One night at a party at Uptown’s first office, a duplex in Brooklyn, a nerdy friend of ours tried to kick it to a woman who was rocking the house with her fierce dancing. The scene amused Andre — and with him leading the way, that small moment evolved into a script I co-wrote with music video producer Pamela Gibson. In the resulting film, Strictly Business, an ambitious mailroom clerk played by Tommy Davidson guides an uptight buppie through New York nightlife in pursuit of a gorgeous “it” girl played by Halle Berry. While the character Davidson portrayed wasn’t named Andre, his aspirational defiance sprang wholly from our friend’s drive and humor.

After the furiously productive years at Uptown, which included films and television ventures, Andre spent much of the last decade working for Sean Combs’ Revolt network and planning a BET series based on the launching of Uptown. For years, when he would spot me, he’d greet me as “the mighty Nelson George,” which always made me laugh. From other people it might have been sarcasm, but Andre didn’t really traffic in negativity. Whatever dark side Andre had, it rarely appeared in public. When he wasn’t upbeat, Andre would turn quiet; it wasn’t his natural move to the basket, so you knew something was wrong.

The weekly basketball games ended decades ago, so when Andre moved to Los Angeles full time in the early 2000s, we lost a bit of contact, communicating mostly through mutual friends. A couple of years ago, though, I got a place in L.A., and the proximity brought us back together. We’d meet up for dinners with friends. We came together once to give some tough love to a wayward peer. We mourned when Gary Harris, an original part of our crew, died tragically. There are a great many expat New Yorkers throwing parties in L.A. nowadays, so we’d meet up to see old faces and have quieter versions of our old debates. All winter, we had been talking about doing an old-school club crawl of downtown L.A.

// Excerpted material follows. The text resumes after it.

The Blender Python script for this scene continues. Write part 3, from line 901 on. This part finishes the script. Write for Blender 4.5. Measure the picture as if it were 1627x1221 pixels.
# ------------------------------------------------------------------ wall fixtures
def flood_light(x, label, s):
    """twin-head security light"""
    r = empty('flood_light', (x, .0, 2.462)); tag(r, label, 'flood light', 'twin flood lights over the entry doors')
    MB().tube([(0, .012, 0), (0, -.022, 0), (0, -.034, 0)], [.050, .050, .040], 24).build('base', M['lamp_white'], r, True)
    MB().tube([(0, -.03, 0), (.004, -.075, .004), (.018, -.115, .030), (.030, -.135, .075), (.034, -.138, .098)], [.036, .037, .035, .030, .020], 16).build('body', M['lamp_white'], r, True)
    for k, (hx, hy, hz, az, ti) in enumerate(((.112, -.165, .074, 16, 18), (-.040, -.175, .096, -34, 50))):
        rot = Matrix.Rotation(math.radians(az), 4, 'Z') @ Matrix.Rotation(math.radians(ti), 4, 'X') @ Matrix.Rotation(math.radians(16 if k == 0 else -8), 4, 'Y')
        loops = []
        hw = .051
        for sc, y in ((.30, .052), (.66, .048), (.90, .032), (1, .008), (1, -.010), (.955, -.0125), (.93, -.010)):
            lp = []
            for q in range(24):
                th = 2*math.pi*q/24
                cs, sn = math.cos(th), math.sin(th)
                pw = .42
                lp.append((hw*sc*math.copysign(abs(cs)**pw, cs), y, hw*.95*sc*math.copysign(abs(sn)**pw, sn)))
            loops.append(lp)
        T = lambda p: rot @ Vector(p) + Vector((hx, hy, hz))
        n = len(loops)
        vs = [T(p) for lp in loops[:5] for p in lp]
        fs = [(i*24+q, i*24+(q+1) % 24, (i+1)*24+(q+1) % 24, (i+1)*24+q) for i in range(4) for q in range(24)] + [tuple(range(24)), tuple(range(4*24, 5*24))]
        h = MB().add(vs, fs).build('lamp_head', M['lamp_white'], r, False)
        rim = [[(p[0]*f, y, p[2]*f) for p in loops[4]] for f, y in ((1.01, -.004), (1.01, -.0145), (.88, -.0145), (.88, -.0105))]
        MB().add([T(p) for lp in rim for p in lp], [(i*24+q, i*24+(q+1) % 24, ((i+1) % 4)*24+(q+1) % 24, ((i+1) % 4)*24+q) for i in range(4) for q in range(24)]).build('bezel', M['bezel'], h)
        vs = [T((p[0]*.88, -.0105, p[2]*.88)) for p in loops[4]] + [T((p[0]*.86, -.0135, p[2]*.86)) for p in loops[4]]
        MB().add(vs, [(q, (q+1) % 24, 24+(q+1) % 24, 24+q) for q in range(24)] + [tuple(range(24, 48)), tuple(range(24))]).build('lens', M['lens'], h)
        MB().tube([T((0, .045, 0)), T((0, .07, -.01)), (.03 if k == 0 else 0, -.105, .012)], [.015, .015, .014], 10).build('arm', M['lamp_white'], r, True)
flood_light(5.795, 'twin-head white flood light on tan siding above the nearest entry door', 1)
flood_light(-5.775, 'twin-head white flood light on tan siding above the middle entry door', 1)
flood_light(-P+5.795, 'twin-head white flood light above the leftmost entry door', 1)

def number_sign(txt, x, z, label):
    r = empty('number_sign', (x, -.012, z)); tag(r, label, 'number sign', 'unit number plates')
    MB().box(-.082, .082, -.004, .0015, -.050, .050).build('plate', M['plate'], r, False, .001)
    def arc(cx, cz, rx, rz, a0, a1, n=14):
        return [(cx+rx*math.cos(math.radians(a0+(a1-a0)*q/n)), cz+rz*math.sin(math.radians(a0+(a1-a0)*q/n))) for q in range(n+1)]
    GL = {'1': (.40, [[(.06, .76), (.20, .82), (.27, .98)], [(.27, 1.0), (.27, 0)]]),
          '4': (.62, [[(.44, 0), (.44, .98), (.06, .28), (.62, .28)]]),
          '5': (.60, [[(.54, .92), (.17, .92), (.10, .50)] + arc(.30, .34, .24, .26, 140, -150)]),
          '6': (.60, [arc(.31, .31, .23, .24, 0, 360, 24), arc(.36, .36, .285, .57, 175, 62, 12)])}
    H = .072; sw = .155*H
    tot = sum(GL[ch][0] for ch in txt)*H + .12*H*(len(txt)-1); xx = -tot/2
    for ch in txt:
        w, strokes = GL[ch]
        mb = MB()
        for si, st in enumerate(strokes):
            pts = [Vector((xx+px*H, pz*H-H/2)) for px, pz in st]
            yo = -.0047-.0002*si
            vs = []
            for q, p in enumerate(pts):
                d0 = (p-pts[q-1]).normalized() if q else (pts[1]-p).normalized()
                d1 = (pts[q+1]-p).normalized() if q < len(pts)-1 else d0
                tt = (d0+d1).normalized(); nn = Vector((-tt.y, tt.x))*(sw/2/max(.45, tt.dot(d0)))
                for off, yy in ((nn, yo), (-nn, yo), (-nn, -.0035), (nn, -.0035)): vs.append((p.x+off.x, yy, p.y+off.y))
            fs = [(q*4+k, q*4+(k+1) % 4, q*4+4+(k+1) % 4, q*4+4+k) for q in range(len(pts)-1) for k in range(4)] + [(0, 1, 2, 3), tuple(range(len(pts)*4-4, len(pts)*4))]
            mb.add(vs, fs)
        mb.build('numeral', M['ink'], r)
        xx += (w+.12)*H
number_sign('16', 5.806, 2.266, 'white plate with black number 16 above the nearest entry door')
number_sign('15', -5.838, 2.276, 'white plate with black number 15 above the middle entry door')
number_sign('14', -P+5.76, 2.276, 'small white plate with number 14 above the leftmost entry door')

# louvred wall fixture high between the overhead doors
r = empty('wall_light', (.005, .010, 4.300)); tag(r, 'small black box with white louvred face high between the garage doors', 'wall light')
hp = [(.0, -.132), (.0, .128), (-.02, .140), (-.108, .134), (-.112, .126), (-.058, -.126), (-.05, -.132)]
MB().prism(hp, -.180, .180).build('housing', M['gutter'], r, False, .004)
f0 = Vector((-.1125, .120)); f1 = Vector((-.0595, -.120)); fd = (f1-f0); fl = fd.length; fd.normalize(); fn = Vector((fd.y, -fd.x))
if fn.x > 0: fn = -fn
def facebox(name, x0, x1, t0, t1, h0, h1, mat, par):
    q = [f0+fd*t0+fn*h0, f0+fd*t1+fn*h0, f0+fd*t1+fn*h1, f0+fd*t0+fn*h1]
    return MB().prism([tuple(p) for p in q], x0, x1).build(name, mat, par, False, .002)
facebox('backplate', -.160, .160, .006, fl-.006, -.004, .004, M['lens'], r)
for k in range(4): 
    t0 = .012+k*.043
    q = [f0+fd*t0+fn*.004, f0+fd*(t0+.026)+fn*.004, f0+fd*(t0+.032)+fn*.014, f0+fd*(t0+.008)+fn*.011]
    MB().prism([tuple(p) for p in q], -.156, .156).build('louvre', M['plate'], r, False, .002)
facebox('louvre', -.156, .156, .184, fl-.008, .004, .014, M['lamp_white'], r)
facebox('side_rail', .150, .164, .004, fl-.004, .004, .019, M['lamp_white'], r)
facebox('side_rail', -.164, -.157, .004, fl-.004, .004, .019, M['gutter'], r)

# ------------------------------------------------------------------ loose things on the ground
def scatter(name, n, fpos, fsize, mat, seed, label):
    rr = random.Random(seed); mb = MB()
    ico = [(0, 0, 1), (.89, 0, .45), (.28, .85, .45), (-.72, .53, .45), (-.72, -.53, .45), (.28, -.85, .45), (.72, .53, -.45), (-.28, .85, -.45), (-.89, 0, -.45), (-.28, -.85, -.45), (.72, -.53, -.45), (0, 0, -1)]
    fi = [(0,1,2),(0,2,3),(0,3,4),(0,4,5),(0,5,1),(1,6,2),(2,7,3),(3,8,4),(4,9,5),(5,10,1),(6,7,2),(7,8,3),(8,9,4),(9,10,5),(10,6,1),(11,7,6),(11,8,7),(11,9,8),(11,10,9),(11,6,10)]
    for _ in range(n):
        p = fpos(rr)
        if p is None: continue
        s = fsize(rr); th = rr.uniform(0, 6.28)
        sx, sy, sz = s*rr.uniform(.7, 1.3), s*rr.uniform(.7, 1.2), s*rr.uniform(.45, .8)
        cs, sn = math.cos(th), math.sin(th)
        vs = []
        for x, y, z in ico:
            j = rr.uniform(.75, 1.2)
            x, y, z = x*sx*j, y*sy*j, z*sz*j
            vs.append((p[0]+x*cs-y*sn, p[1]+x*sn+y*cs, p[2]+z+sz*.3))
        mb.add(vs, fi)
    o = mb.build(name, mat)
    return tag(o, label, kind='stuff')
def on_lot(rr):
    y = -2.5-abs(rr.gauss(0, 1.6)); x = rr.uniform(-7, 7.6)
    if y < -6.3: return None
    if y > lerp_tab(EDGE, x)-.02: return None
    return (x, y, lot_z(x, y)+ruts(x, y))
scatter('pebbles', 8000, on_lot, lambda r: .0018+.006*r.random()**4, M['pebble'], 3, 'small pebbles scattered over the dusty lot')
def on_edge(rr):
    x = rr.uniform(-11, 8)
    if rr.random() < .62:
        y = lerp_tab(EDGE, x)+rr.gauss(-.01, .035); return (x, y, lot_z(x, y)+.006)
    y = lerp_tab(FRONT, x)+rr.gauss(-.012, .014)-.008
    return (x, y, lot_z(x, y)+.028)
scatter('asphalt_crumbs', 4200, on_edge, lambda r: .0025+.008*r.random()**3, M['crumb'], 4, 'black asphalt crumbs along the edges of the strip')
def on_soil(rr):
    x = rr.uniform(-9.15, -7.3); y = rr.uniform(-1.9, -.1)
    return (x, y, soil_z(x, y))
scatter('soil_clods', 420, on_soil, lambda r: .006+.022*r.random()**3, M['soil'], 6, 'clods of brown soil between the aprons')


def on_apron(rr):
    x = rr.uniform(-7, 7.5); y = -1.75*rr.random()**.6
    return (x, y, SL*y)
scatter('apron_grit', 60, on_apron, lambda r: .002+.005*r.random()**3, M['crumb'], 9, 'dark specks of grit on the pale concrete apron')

Andre died suddenly in his West Hollywood apartment on Friday night, another sad moment in a year that’s been too full of them. But I’ll always remember his apartment fondly. Last June I sat there with Andre and his son Gianni to watch the NBA Finals. The Harrells were rooting for the Warriors, while I was down with the Raptors. That my team won was beside the point. It was enough just to vibe with my old friend. Wish I could do it again.